Но еще до суда анализ крови показал, что Чаплин не мог быть отцом ребенка. Суд тогда вынес приговор: невиновен.
Но гроза не миновала. Кто-то настойчиво и ловко «работал по Чаплину». «Неужели ФБР?» — ловил он себя на мысли, когда оказался втянут в новые события. Пользуясь юридической казуистикой, адвокат этой женщины сумел передать вопрос об опекунстве над ребенком в суд, который мог теперь требовать с Чаплина деньги на содержание дитя. И суд на сей раз вынес приговор не в пользу режиссера.
Пресса продолжала гнать волну антипатии. Тут еще последовало приглашение явиться для показаний в комиссию по расследованию антиамериканской деятельности. События вокруг него нарастали как снежный ком. Когда через несколько месяцев у него вышел фильм «Месье Верду», нью-йоркская «Дейли ньюс» била наотмашь: «Чаплин прибыл в Нью-Йорк на премьеру своего фильма. Пусть только этот «попутчик красных» после всех своих подвигов посмеет устроить пресс-конференцию — уж мы зададим ему два-три нелегких вопроса».
По наводке ФБР против него начали работать ультраправые организации США. Здесь тон задавал «Американский легион». «Чаплин — попутчик красных», «Вон из нашей страны чужака!», «Чаплин — неблагодарный! Он прихвостень коммунистов!», «Выслать Чаплина в Россию!» — с такими лозунгами стояли пикеты у кинотеатров.
И Чаплин решается уехать в Европу.
— Правильное решение, — сказал Гувер, узнав об этом.
ФБР добилось своего — выдавило из страны интеллигента, думавшего не по-американски, не по- гуверовски. И сделала это мастерски. Ему создавали ситуации — он принимал решения, которых от него ждали. На удивление, интересы ФБР совпали с интересами прогерманских организаций в стране, считавших Чаплина после фильма «Великий диктатор» и ораторских призывов к открытию второго фронта настоящим врагом. И эта женщина, от которой пошли все его неурядицы, почему-то оказалась связанной с американскими фашистами.
Иначе было с Хемингуэем. Эрнест Хемингуэй, выразивший все лучшее, что есть в американском характере, писатель с мировым именем, оказался неугоден Гуверу еще с тех времен, когда в Америке рождался батальон имени Линкольна для войны против мятежников генерала Франко в республиканской Испании. Несколько общественных групп занимались формированием батальона.

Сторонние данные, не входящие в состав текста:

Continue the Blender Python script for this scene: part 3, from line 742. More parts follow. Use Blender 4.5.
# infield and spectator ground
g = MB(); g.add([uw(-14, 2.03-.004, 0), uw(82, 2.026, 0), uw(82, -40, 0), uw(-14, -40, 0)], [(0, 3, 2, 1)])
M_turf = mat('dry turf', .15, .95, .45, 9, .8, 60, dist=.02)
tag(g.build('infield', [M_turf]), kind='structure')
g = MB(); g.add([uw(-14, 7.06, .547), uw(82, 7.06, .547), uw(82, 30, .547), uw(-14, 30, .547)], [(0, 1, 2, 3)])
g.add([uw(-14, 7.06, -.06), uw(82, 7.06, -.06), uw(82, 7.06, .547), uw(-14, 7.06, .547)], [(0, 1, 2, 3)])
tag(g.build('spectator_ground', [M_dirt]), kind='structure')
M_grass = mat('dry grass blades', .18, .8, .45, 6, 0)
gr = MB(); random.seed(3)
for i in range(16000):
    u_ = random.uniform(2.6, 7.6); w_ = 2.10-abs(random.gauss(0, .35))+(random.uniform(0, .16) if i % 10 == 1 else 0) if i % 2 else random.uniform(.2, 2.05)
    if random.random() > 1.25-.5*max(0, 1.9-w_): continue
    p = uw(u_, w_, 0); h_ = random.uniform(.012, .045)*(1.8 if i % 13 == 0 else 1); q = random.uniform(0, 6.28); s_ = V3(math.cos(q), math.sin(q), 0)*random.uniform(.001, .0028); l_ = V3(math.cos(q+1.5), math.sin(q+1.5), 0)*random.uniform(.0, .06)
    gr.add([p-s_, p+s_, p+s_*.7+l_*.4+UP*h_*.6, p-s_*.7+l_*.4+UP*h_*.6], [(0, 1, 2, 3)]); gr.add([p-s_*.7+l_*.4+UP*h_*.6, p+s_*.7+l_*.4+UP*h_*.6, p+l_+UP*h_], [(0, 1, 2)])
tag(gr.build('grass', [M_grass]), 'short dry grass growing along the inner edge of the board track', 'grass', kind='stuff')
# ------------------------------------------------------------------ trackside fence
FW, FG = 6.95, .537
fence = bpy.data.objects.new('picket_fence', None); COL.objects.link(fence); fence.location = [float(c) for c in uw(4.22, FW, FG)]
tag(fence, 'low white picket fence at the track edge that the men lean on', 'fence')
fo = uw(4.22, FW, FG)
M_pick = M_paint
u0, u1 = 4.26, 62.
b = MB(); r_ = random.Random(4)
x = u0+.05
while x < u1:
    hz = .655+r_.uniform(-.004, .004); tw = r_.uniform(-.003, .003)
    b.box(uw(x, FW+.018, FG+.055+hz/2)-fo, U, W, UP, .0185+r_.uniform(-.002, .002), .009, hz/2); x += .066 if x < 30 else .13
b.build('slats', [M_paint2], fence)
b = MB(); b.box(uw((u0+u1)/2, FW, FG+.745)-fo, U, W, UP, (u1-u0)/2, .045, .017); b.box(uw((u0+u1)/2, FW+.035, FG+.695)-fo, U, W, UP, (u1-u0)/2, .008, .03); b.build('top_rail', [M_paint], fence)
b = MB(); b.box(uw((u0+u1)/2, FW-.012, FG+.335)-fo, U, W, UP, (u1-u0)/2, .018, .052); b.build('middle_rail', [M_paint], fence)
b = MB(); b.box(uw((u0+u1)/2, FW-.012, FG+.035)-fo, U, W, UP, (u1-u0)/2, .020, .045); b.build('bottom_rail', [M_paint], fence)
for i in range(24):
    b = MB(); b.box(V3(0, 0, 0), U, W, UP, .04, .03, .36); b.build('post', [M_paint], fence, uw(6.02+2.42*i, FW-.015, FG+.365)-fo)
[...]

На очередной понедельничной встрече руководителей отделов ФБР Гувер, сидя во главе своего темного мрачного стола для совещаний, выразился предельно кратко и ясно:
— Агенты Коминтерна хотят взбаламутить народ, заразить его мятежным антиправительственным духом. За этими «испанскими» общественниками и добровольцами установить наблюдение.
Под это наблюдение сразу же попал и Хемингуэй. Он уже занял 40 тысяч долларов, купил на них санитарные машины для республиканской Испании и оплатил проезд туда двух добровольцев. Еще больше насторожила Гувера информация, что некто Йорис Ивенс, голландский режиссер и коммунист, вознамерился снять документальный фильм о войне в Испании, и для финансирования этого предприятия объединились известные писатели и кинодеятели: Хемингуэй, Дос Пасос, Арчибальд Мак-Лиш, Лилиан Хеллман (спустя годы Лилиан Хеллман по совету ФБР затаскали в комиссию по расследованию антиамериканской деятельности).
У Гувера вообще любое объединение людей, да если еще там оказывался хоть один коммунист, вызывало сыскную лихорадку.
А Хемингуэй в феврале 1937 года отправился в Испанию. Командировка на войну длилась два года и закончилась выдающимся романом «По ком звонит колокол». В октябре 1940-го он вышел в Соединенных Штатах, и тогда же его перевели в СССР для Сталина.